Provided material:
☆ ☆ ☆ ☆ ☆ ☆ ☆
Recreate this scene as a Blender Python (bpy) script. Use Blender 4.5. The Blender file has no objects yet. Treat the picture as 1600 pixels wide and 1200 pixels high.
☆ ☆ ☆ ☆ ☆ ☆ ☆
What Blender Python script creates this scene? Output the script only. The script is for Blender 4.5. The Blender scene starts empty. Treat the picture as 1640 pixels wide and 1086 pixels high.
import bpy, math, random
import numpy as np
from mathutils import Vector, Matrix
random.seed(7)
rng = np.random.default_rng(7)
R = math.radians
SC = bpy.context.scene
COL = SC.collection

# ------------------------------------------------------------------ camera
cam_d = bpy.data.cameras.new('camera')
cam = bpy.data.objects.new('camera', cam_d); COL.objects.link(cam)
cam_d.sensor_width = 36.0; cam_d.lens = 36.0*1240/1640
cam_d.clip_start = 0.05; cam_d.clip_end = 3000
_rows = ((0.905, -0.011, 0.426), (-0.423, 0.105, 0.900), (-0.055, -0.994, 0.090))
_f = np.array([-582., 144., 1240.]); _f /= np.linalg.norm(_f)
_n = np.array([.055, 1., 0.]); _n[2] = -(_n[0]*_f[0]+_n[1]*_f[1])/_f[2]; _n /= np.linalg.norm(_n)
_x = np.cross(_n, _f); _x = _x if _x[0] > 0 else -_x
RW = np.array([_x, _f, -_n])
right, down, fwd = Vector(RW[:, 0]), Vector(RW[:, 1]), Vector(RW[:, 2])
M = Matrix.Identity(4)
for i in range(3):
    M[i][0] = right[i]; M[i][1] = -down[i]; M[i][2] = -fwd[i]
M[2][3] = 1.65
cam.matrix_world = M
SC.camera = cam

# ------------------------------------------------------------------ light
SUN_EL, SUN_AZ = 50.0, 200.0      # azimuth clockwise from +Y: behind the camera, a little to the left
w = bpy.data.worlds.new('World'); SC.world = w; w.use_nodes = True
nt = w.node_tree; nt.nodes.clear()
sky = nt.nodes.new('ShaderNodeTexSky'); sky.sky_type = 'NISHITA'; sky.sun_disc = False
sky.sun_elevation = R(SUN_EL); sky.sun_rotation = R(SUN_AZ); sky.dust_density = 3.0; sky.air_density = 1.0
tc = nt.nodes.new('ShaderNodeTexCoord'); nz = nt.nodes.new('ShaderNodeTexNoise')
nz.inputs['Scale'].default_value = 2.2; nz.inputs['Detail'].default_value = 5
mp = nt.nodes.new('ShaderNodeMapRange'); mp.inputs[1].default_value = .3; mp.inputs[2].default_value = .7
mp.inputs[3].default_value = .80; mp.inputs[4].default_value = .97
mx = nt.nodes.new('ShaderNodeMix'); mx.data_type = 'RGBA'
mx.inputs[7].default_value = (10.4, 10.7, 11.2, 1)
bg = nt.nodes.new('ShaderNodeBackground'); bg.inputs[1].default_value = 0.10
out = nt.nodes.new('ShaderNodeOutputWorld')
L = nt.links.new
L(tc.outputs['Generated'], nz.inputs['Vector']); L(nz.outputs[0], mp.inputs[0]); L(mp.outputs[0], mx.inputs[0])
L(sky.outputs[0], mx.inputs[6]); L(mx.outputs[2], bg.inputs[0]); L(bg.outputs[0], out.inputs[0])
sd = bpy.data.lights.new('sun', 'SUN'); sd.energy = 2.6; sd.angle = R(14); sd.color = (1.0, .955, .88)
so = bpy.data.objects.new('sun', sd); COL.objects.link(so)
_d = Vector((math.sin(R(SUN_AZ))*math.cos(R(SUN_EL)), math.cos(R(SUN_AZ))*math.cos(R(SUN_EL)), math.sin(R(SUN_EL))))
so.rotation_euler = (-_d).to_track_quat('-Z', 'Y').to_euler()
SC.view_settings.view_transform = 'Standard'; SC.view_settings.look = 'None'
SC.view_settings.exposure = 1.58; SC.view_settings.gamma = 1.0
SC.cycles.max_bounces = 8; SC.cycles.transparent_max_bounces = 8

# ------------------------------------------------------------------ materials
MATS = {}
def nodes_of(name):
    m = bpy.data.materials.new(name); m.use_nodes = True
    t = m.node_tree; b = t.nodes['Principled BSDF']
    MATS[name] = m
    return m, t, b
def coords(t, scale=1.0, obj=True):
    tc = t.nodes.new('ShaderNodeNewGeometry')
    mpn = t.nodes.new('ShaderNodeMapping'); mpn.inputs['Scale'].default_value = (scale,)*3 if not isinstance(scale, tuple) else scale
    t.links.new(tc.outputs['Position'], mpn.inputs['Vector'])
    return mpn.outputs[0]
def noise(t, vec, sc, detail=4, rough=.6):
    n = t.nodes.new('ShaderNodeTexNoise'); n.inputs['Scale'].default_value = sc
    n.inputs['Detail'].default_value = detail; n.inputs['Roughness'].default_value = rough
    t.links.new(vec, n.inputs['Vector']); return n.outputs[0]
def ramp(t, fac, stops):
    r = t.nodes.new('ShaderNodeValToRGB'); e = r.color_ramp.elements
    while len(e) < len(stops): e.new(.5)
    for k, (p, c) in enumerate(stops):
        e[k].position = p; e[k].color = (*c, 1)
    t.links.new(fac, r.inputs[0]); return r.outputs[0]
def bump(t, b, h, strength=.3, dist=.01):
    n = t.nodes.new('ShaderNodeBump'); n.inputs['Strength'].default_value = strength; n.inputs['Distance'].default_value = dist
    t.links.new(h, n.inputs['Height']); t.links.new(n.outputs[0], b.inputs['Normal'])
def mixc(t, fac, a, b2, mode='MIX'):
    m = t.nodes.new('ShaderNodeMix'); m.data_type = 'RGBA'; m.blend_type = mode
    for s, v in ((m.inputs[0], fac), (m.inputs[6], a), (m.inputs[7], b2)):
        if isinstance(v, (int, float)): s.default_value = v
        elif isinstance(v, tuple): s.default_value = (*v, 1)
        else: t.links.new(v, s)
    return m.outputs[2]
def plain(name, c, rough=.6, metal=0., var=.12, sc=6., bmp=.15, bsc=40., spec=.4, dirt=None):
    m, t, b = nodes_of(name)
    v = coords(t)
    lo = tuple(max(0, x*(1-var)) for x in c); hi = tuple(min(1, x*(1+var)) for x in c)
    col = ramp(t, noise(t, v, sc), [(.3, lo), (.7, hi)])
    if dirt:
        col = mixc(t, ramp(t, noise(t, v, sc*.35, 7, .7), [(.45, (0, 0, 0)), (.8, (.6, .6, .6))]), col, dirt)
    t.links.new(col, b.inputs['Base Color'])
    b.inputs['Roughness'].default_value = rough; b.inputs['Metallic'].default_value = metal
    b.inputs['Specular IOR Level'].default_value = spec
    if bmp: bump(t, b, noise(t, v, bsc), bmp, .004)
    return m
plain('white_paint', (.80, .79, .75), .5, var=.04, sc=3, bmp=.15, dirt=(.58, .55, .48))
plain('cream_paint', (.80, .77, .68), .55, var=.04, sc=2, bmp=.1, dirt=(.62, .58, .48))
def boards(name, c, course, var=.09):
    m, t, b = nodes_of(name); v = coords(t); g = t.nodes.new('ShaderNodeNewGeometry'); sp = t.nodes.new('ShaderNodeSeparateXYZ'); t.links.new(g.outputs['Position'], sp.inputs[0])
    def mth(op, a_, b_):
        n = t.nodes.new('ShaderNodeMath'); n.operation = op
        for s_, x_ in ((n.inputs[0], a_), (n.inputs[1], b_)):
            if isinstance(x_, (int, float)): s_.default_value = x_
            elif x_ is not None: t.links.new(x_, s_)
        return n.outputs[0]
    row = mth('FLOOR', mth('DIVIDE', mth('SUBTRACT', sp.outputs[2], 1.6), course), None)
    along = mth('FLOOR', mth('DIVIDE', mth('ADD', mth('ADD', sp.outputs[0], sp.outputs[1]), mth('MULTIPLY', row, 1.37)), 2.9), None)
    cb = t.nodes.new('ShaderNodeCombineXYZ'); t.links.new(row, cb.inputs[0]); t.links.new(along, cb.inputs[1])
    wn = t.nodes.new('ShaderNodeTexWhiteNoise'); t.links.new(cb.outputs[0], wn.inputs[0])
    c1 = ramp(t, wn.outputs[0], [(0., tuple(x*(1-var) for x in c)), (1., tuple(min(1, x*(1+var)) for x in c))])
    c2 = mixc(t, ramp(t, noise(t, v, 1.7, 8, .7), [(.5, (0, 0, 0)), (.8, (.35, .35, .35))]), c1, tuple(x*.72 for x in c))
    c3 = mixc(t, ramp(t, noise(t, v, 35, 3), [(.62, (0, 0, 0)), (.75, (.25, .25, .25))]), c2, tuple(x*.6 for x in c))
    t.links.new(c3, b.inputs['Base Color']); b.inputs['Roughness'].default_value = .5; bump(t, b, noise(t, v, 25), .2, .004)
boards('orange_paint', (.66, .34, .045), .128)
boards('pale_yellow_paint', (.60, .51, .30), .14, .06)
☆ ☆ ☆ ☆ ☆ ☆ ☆
To be done:
Every line holding "this" should be copied out.

Correct result:
Recreate this scene as a Blender Python (bpy) script. Use Blender 4.5. The Blender file has no objects yet. Treat the picture as 1600 pixels wide and 1200 pixels high.
What Blender Python script creates this scene? Output the script only. The script is for Blender 4.5. The Blender scene starts empty. Treat the picture as 1640 pixels wide and 1086 pixels high.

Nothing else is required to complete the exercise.